Give all of the lines again exactly as they read.

Scene modeling code data:

━━━━

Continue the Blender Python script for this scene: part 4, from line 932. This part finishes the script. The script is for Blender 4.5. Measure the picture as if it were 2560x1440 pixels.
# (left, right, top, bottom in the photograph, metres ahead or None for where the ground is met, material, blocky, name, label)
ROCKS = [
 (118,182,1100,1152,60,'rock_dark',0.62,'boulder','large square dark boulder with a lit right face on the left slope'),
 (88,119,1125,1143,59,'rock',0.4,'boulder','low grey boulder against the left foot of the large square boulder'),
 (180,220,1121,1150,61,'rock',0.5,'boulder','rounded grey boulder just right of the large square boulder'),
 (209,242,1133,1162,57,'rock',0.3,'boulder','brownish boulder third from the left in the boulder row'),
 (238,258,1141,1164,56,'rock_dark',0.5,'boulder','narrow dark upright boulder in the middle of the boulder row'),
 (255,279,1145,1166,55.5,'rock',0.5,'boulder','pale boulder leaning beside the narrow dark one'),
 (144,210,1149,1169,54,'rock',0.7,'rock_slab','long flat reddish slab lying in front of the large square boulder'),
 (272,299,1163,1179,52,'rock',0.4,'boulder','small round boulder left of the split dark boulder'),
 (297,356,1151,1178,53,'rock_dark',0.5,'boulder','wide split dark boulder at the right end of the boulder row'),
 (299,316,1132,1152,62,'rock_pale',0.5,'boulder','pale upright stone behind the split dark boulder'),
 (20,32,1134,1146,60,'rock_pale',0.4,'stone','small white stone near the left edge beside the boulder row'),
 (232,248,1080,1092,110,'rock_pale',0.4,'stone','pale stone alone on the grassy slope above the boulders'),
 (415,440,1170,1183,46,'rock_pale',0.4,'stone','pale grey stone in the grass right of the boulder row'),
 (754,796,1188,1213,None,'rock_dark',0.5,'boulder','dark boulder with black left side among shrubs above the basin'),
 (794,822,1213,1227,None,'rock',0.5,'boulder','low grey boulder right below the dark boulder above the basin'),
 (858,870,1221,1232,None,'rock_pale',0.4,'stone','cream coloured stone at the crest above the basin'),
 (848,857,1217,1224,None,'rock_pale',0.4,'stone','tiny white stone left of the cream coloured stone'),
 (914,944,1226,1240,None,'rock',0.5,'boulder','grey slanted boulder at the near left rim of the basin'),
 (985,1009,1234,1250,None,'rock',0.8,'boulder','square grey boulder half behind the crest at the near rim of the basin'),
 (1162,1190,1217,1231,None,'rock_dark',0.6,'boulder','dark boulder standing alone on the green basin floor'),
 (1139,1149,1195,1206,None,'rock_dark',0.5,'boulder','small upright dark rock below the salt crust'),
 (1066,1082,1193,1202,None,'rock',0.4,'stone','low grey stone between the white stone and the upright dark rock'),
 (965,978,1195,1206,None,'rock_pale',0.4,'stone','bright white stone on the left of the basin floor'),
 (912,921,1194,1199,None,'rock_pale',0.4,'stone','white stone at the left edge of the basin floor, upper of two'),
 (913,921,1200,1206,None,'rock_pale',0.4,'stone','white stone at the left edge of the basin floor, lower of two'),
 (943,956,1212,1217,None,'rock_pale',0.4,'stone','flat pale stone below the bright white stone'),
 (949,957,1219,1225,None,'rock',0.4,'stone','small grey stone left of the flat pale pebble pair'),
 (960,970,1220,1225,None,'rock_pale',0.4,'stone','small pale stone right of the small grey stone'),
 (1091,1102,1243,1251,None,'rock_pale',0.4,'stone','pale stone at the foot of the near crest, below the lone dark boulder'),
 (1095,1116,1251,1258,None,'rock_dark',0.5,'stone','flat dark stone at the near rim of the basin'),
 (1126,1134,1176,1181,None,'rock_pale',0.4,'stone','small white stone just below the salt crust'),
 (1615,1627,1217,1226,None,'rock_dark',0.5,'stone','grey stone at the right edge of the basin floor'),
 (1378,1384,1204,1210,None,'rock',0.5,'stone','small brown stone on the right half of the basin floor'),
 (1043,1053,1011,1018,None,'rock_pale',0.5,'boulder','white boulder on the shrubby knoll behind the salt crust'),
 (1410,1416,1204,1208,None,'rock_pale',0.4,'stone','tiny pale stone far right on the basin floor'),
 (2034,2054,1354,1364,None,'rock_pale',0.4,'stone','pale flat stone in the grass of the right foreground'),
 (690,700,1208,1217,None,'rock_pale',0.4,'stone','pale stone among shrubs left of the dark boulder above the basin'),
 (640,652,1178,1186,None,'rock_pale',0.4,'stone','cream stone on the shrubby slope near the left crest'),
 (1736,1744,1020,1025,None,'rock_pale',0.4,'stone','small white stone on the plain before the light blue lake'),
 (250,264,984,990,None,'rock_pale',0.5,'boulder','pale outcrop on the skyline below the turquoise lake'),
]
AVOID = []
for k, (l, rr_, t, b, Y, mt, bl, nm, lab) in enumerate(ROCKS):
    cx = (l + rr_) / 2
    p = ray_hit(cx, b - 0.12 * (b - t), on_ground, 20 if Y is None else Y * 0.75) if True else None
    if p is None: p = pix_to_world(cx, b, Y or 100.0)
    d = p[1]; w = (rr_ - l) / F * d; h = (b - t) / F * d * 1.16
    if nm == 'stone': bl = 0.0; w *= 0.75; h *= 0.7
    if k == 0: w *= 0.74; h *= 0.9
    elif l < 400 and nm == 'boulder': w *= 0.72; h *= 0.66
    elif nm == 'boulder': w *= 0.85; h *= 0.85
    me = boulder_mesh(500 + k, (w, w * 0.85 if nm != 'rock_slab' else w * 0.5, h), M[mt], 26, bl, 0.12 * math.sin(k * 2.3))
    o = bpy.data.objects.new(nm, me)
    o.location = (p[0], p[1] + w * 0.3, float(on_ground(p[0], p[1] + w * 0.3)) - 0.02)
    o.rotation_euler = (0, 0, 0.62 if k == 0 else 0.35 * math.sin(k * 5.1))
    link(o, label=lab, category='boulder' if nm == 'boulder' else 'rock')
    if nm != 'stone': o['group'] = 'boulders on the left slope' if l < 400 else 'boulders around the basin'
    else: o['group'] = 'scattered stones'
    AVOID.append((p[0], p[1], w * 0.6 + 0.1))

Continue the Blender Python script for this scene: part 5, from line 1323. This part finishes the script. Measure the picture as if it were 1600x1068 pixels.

━━━━

## Reply
Continue the Blender Python script for this scene: part 4, from line 932. This part finishes the script. The script is for Blender 4.5. Measure the picture as if it were 2560x1440 pixels.
# (left, right, top, bottom in the photograph, metres ahead or None for where the ground is met, material, blocky, name, label)
ROCKS = [
 (118,182,1100,1152,60,'rock_dark',0.62,'boulder','large square dark boulder with a lit right face on the left slope'),
 (88,119,1125,1143,59,'rock',0.4,'boulder','low grey boulder against the left foot of the large square boulder'),
 (180,220,1121,1150,61,'rock',0.5,'boulder','rounded grey boulder just right of the large square boulder'),
 (209,242,1133,1162,57,'rock',0.3,'boulder','brownish boulder third from the left in the boulder row'),
 (238,258,1141,1164,56,'rock_dark',0.5,'boulder','narrow dark upright boulder in the middle of the boulder row'),
 (255,279,1145,1166,55.5,'rock',0.5,'boulder','pale boulder leaning beside the narrow dark one'),
 (144,210,1149,1169,54,'rock',0.7,'rock_slab','long flat reddish slab lying in front of the large square boulder'),
 (272,299,1163,1179,52,'rock',0.4,'boulder','small round boulder left of the split dark boulder'),
 (297,356,1151,1178,53,'rock_dark',0.5,'boulder','wide split dark boulder at the right end of the boulder row'),
 (299,316,1132,1152,62,'rock_pale',0.5,'boulder','pale upright stone behind the split dark boulder'),
 (20,32,1134,1146,60,'rock_pale',0.4,'stone','small white stone near the left edge beside the boulder row'),
 (232,248,1080,1092,110,'rock_pale',0.4,'stone','pale stone alone on the grassy slope above the boulders'),
 (415,440,1170,1183,46,'rock_pale',0.4,'stone','pale grey stone in the grass right of the boulder row'),
 (754,796,1188,1213,None,'rock_dark',0.5,'boulder','dark boulder with black left side among shrubs above the basin'),
 (794,822,1213,1227,None,'rock',0.5,'boulder','low grey boulder right below the dark boulder above the basin'),
 (858,870,1221,1232,None,'rock_pale',0.4,'stone','cream coloured stone at the crest above the basin'),
 (848,857,1217,1224,None,'rock_pale',0.4,'stone','tiny white stone left of the cream coloured stone'),
 (914,944,1226,1240,None,'rock',0.5,'boulder','grey slanted boulder at the near left rim of the basin'),
 (985,1009,1234,1250,None,'rock',0.8,'boulder','square grey boulder half behind the crest at the near rim of the basin'),
 (1162,1190,1217,1231,None,'rock_dark',0.6,'boulder','dark boulder standing alone on the green basin floor'),
 (1139,1149,1195,1206,None,'rock_dark',0.5,'boulder','small upright dark rock below the salt crust'),
 (1066,1082,1193,1202,None,'rock',0.4,'stone','low grey stone between the white stone and the upright dark rock'),
 (965,978,1195,1206,None,'rock_pale',0.4,'stone','bright white stone on the left of the basin floor'),
 (912,921,1194,1199,None,'rock_pale',0.4,'stone','white stone at the left edge of the basin floor, upper of two'),
 (913,921,1200,1206,None,'rock_pale',0.4,'stone','white stone at the left edge of the basin floor, lower of two'),
 (943,956,1212,1217,None,'rock_pale',0.4,'stone','flat pale stone below the bright white stone'),
 (949,957,1219,1225,None,'rock',0.4,'stone','small grey stone left of the flat pale pebble pair'),
 (960,970,1220,1225,None,'rock_pale',0.4,'stone','small pale stone right of the small grey stone'),
 (1091,1102,1243,1251,None,'rock_pale',0.4,'stone','pale stone at the foot of the near crest, below the lone dark boulder'),
 (1095,1116,1251,1258,None,'rock_dark',0.5,'stone','flat dark stone at the near rim of the basin'),
 (1126,1134,1176,1181,None,'rock_pale',0.4,'stone','small white stone just below the salt crust'),
 (1615,1627,1217,1226,None,'rock_dark',0.5,'stone','grey stone at the right edge of the basin floor'),
 (1378,1384,1204,1210,None,'rock',0.5,'stone','small brown stone on the right half of the basin floor'),
 (1043,1053,1011,1018,None,'rock_pale',0.5,'boulder','white boulder on the shrubby knoll behind the salt crust'),
 (1410,1416,1204,1208,None,'rock_pale',0.4,'stone','tiny pale stone far right on the basin floor'),
 (2034,2054,1354,1364,None,'rock_pale',0.4,'stone','pale flat stone in the grass of the right foreground'),
 (690,700,1208,1217,None,'rock_pale',0.4,'stone','pale stone among shrubs left of the dark boulder above the basin'),
 (640,652,1178,1186,None,'rock_pale',0.4,'stone','cream stone on the shrubby slope near the left crest'),
 (1736,1744,1020,1025,None,'rock_pale',0.4,'stone','small white stone on the plain before the light blue lake'),
 (250,264,984,990,None,'rock_pale',0.5,'boulder','pale outcrop on the skyline below the turquoise lake'),
]
AVOID = []
for k, (l, rr_, t, b, Y, mt, bl, nm, lab) in enumerate(ROCKS):
    cx = (l + rr_) / 2
    p = ray_hit(cx, b - 0.12 * (b - t), on_ground, 20 if Y is None else Y * 0.75) if True else None
    if p is None: p = pix_to_world(cx, b, Y or 100.0)
    d = p[1]; w = (rr_ - l) / F * d; h = (b - t) / F * d * 1.16
    if nm == 'stone': bl = 0.0; w *= 0.75; h *= 0.7
    if k == 0: w *= 0.74; h *= 0.9
    elif l < 400 and nm == 'boulder': w *= 0.72; h *= 0.66
    elif nm == 'boulder': w *= 0.85; h *= 0.85
    me = boulder_mesh(500 + k, (w, w * 0.85 if nm != 'rock_slab' else w * 0.5, h), M[mt], 26, bl, 0.12 * math.sin(k * 2.3))
    o = bpy.data.objects.new(nm, me)
    o.location = (p[0], p[1] + w * 0.3, float(on_ground(p[0], p[1] + w * 0.3)) - 0.02)
    o.rotation_euler = (0, 0, 0.62 if k == 0 else 0.35 * math.sin(k * 5.1))
    link(o, label=lab, category='boulder' if nm == 'boulder' else 'rock')
    if nm != 'stone': o['group'] = 'boulders on the left slope' if l < 400 else 'boulders around the basin'
    else: o['group'] = 'scattered stones'
    AVOID.append((p[0], p[1], w * 0.6 + 0.1))

Continue the Blender Python script for this scene: part 5, from line 1323. This part finishes the script. Measure the picture as if it were 1600x1068 pixels.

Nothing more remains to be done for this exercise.